** Goal **
Lift out, unaltered, the lines of the material below between the line holding "Write part 2" and the line holding "b.done('condiment_boxes')", counting both.

** Records with scene code **
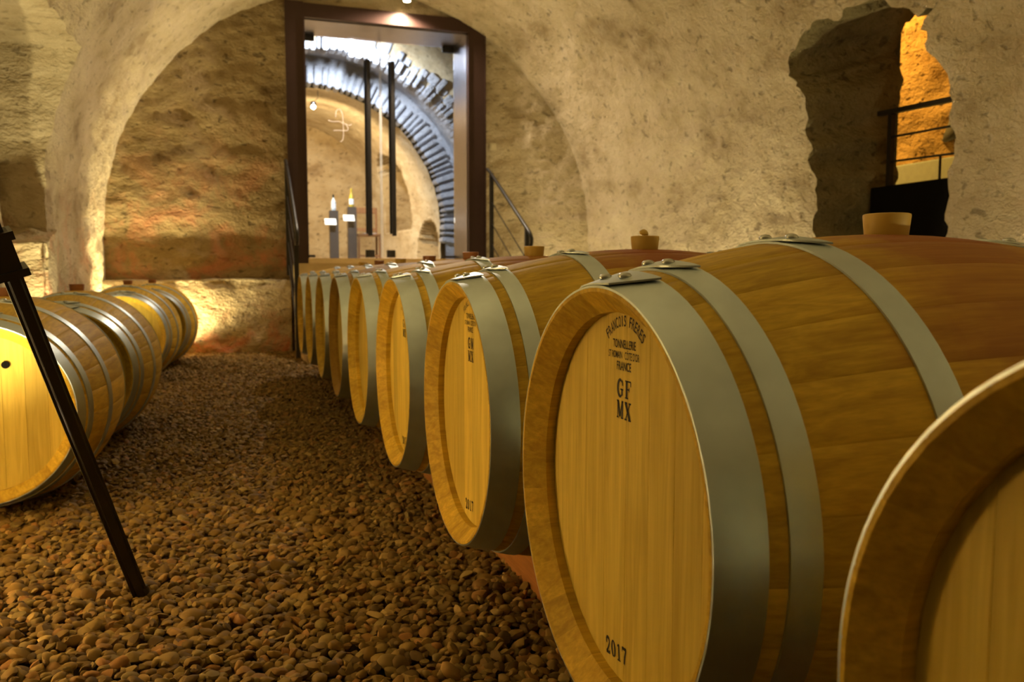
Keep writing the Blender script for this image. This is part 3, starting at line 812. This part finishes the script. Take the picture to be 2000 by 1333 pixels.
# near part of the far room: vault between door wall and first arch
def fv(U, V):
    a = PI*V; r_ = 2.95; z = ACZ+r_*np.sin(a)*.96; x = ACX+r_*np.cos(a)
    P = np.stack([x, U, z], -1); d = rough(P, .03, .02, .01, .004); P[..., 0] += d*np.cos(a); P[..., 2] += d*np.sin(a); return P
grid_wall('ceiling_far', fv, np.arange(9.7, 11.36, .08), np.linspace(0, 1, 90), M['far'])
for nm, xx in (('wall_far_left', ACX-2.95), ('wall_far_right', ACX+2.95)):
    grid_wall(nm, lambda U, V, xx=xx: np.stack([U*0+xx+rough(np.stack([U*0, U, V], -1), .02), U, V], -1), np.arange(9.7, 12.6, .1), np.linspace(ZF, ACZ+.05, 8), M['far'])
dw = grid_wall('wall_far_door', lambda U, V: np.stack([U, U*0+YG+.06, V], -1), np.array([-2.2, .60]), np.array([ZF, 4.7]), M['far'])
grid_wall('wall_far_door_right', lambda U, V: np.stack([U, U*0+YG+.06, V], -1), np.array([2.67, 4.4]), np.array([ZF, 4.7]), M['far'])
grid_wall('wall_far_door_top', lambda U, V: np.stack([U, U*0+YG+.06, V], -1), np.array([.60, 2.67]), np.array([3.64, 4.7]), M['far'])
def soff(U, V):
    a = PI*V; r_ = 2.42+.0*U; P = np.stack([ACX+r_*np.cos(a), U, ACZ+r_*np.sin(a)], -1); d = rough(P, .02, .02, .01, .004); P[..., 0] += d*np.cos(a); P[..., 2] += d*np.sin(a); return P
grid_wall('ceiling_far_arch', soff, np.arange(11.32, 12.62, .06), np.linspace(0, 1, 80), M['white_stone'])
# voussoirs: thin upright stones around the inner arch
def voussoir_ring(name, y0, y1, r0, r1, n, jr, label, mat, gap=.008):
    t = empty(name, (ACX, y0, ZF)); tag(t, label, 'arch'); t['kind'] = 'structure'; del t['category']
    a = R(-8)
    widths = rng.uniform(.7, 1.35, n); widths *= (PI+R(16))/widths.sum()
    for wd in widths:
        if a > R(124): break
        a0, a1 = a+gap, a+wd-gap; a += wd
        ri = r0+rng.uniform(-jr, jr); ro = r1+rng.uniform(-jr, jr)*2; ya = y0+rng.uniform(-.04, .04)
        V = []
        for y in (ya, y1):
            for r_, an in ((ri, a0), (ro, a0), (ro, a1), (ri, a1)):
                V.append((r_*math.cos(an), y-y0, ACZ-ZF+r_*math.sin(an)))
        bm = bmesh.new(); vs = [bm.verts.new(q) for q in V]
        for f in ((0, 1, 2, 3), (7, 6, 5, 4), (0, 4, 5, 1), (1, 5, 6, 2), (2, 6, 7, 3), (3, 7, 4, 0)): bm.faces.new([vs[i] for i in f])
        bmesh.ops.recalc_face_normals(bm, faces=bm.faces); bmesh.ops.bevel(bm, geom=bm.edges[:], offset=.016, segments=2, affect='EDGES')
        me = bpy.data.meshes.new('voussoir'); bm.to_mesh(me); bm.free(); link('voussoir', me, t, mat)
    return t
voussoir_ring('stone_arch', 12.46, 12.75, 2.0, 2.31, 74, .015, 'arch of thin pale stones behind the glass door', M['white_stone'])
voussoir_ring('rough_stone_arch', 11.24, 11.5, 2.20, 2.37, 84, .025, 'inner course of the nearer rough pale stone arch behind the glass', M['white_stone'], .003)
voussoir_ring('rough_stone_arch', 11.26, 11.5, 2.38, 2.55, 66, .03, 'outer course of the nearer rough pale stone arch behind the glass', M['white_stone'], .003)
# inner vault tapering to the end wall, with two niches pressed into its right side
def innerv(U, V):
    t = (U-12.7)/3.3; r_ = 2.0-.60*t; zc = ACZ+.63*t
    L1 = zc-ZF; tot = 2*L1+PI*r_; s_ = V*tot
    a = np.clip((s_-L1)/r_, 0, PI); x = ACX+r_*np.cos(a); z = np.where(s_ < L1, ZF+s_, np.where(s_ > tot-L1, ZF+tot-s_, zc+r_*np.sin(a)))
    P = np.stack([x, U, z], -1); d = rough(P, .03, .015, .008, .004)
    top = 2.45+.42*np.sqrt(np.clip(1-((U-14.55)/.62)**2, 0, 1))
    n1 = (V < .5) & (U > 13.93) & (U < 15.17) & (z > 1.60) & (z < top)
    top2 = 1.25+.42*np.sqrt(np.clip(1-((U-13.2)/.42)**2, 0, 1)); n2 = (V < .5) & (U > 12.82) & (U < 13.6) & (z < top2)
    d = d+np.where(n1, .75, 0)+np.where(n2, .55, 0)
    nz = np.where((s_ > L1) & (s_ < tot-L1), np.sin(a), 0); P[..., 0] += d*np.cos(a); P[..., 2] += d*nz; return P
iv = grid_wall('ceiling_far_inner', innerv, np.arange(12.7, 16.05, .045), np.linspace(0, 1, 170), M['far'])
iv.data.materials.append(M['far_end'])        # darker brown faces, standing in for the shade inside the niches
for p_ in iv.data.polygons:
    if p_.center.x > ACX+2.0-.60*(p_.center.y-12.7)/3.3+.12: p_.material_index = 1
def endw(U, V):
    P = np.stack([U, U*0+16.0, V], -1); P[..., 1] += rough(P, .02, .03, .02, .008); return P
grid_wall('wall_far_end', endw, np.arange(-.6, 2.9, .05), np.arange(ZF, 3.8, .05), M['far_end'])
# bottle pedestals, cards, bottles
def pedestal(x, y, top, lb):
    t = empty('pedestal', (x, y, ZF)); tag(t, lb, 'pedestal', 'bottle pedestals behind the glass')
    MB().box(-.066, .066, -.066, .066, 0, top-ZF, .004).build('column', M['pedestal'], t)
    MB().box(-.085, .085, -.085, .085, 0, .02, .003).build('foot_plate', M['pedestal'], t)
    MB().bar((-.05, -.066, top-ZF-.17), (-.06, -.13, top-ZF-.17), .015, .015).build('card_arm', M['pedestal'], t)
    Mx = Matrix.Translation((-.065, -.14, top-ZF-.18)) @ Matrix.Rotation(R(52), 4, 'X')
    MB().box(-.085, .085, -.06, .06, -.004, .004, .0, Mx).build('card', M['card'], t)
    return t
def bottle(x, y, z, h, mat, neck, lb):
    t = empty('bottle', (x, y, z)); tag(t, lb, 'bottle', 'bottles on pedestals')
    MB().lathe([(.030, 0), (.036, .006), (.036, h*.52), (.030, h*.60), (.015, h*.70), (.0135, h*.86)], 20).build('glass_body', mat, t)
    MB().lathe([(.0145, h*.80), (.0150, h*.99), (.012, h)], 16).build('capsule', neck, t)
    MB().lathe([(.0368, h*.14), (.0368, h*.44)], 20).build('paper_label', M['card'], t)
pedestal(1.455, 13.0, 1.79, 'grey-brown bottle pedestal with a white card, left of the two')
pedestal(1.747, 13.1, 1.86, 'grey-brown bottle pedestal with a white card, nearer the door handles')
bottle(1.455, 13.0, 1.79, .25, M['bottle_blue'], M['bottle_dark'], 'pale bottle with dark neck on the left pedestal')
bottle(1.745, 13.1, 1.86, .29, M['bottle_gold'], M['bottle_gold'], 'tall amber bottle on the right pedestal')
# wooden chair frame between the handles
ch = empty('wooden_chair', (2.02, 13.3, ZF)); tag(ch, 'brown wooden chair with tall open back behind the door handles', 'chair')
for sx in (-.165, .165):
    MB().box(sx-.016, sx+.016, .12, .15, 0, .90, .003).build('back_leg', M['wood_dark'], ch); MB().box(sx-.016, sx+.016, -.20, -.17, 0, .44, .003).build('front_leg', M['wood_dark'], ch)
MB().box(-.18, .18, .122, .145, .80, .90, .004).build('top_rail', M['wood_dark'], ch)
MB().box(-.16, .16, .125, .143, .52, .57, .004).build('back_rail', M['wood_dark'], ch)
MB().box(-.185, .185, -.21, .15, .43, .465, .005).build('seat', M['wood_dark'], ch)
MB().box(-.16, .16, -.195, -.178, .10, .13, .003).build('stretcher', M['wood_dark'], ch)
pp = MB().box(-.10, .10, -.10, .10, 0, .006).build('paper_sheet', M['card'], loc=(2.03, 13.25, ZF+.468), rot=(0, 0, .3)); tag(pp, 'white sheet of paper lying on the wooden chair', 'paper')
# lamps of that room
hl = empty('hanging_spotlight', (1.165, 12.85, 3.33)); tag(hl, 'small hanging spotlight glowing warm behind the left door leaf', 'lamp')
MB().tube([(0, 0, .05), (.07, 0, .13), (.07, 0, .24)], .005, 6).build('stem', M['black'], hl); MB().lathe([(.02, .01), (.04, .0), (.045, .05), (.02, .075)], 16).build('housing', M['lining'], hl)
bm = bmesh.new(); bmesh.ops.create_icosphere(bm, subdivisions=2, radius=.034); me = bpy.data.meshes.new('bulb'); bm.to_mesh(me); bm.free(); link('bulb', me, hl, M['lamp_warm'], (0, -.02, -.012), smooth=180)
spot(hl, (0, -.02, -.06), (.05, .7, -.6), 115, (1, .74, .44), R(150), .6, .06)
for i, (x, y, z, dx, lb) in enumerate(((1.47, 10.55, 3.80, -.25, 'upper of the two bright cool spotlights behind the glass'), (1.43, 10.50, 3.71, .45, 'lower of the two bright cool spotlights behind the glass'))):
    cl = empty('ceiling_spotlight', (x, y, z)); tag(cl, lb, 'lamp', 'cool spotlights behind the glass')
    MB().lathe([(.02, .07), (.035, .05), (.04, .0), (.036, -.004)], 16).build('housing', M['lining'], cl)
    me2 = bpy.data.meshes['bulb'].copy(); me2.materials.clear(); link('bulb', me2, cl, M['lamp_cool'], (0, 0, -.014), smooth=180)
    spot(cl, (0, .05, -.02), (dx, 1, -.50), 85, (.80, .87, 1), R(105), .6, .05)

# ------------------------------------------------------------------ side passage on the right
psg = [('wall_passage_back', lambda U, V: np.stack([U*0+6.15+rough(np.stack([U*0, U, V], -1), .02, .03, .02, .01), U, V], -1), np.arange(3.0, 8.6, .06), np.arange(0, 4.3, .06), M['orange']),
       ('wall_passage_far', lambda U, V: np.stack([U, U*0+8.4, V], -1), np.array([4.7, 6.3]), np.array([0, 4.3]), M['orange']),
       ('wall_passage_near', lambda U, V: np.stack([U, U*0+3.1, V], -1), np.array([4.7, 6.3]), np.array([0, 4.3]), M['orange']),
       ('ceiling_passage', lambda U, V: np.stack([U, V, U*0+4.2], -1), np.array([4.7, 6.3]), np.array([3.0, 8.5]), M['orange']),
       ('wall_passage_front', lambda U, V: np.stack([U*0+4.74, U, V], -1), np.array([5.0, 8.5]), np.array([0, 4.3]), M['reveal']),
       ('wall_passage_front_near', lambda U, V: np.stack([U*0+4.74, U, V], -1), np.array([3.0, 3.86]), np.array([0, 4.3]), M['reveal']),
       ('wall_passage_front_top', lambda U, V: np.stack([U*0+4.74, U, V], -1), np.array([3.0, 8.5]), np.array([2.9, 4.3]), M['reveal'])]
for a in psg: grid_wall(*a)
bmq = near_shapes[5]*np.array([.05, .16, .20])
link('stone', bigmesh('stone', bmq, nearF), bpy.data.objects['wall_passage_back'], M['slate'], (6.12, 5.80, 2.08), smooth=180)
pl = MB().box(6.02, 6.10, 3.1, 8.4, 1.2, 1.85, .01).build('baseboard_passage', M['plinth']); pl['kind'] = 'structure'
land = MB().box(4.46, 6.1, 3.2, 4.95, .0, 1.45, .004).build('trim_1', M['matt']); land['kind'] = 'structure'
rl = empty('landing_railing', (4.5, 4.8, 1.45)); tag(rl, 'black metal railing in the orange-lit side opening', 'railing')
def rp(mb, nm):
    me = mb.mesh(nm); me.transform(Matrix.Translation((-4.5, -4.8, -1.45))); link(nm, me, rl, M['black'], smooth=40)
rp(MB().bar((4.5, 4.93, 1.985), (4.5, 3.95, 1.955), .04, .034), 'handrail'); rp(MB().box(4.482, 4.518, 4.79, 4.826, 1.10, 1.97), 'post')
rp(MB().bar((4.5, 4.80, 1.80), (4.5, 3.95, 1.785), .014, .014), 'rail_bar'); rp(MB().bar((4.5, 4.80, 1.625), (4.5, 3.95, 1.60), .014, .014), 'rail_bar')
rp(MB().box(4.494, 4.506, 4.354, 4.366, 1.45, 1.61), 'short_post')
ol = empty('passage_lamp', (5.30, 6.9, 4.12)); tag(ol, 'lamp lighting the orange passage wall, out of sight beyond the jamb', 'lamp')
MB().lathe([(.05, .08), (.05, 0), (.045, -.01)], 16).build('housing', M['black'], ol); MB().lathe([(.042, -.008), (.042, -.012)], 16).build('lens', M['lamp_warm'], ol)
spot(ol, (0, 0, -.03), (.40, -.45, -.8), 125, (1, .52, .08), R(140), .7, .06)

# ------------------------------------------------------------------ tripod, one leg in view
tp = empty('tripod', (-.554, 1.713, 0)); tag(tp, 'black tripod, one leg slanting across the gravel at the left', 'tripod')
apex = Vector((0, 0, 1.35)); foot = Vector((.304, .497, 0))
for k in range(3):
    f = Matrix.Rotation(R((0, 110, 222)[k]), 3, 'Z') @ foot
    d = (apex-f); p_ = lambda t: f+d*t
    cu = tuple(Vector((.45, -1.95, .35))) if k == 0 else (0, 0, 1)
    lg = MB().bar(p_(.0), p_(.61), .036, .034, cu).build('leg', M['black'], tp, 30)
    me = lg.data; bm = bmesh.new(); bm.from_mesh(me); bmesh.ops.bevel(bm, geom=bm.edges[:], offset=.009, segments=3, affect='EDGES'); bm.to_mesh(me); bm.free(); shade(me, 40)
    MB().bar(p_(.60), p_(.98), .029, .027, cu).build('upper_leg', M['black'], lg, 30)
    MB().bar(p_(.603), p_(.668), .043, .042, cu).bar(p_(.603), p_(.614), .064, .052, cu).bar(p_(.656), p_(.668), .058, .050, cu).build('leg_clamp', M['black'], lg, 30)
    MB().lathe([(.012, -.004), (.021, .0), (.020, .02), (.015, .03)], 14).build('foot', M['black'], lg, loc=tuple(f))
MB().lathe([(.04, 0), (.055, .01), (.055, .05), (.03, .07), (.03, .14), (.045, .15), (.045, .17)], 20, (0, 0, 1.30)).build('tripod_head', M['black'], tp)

---

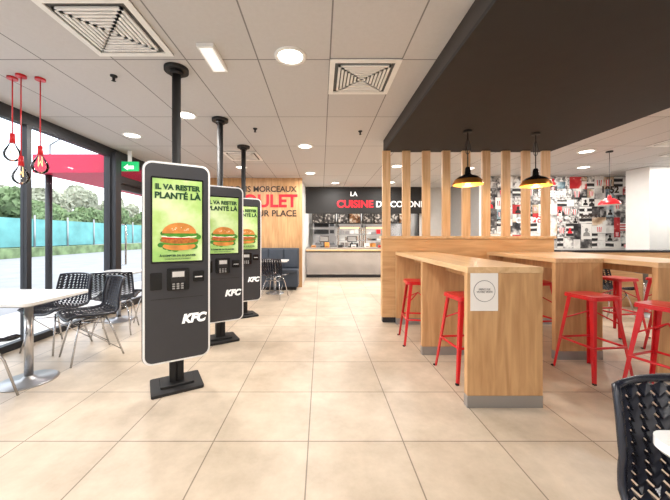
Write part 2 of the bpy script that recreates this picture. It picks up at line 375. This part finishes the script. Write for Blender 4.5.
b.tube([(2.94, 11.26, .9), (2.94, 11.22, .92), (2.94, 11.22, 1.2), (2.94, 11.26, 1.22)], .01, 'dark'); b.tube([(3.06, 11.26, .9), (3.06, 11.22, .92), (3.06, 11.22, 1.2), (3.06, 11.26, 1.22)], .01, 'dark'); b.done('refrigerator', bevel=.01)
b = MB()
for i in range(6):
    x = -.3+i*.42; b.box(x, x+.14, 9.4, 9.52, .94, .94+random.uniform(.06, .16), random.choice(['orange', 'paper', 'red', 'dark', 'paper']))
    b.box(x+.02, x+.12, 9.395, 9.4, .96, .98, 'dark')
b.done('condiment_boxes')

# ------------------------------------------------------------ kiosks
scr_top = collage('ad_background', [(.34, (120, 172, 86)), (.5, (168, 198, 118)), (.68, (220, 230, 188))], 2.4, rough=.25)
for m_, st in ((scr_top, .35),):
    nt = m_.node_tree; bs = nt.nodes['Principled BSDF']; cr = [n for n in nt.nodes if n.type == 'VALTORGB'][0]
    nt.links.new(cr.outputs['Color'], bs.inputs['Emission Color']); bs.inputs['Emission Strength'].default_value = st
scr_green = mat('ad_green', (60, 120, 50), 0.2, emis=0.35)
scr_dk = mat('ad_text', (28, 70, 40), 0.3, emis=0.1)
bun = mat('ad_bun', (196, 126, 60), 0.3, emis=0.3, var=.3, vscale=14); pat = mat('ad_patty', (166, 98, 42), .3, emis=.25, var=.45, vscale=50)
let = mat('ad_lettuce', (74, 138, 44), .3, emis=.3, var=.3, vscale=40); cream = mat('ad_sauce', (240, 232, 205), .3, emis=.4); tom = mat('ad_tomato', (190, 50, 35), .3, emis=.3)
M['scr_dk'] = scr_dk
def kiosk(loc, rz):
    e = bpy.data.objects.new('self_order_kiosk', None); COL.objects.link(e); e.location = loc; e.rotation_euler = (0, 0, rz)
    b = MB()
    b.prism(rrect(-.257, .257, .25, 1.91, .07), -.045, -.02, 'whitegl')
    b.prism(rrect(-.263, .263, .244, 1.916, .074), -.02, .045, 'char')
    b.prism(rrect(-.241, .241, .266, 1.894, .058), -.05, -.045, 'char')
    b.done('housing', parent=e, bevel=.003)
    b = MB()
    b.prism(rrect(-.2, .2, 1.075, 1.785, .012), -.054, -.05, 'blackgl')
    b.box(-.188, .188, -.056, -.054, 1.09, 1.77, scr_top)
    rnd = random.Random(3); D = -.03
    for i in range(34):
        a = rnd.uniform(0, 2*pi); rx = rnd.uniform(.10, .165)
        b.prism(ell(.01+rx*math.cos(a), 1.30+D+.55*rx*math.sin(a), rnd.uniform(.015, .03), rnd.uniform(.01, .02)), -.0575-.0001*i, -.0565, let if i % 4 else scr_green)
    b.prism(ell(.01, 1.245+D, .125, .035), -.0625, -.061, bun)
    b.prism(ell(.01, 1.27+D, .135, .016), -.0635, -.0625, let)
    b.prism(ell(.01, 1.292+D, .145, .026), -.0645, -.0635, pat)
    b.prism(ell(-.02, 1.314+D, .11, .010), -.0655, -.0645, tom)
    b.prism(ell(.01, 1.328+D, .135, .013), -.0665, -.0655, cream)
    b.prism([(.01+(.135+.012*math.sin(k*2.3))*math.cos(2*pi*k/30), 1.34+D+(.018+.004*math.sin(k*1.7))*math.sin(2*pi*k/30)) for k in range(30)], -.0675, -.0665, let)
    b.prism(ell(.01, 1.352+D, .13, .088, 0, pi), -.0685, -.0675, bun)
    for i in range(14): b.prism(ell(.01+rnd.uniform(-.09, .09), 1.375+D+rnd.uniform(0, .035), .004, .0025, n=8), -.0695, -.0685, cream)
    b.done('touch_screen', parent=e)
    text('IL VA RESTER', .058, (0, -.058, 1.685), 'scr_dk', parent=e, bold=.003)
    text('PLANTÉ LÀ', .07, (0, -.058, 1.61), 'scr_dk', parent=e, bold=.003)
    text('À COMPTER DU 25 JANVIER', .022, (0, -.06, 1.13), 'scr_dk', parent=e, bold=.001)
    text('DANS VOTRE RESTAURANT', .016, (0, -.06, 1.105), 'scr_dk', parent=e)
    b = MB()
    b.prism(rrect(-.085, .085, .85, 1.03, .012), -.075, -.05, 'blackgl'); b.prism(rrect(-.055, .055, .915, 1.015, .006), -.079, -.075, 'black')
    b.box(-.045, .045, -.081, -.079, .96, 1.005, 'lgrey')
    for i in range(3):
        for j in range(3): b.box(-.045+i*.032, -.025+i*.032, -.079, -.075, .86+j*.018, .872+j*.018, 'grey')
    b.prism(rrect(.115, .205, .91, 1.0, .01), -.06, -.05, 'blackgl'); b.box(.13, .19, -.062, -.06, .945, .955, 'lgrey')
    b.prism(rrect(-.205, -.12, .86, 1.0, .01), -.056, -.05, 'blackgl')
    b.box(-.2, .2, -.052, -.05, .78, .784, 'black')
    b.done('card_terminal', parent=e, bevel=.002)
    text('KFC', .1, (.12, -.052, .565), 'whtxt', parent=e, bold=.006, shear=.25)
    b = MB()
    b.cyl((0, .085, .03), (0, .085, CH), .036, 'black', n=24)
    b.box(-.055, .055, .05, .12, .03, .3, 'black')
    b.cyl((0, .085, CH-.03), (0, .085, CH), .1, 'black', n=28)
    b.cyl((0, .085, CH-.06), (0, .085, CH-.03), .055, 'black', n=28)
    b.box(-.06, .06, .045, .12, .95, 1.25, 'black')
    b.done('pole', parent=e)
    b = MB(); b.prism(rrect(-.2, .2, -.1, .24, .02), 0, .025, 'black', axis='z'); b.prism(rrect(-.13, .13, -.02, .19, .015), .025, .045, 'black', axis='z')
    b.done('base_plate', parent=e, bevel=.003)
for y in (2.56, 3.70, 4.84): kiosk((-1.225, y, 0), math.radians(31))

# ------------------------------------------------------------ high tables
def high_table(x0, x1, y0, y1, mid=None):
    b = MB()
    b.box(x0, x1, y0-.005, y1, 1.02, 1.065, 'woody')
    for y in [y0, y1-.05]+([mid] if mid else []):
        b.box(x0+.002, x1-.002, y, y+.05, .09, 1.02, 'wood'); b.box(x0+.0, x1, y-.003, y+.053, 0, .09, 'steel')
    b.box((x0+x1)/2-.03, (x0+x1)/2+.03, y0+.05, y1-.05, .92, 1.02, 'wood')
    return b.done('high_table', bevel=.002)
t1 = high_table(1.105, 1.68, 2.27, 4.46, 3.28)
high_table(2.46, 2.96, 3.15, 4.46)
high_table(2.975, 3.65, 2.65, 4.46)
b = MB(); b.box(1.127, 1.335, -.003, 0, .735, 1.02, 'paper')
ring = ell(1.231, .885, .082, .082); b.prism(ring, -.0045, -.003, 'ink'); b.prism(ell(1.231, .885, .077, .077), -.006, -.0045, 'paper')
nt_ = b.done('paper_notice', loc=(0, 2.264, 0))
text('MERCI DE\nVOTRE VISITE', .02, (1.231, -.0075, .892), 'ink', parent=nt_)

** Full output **
Write part 2 of the bpy script that recreates this picture. It picks up at line 375. This part finishes the script. Write for Blender 4.5.
b.tube([(2.94, 11.26, .9), (2.94, 11.22, .92), (2.94, 11.22, 1.2), (2.94, 11.26, 1.22)], .01, 'dark'); b.tube([(3.06, 11.26, .9), (3.06, 11.22, .92), (3.06, 11.22, 1.2), (3.06, 11.26, 1.22)], .01, 'dark'); b.done('refrigerator', bevel=.01)
b = MB()
for i in range(6):
    x = -.3+i*.42; b.box(x, x+.14, 9.4, 9.52, .94, .94+random.uniform(.06, .16), random.choice(['orange', 'paper', 'red', 'dark', 'paper']))
    b.box(x+.02, x+.12, 9.395, 9.4, .96, .98, 'dark')
b.done('condiment_boxes')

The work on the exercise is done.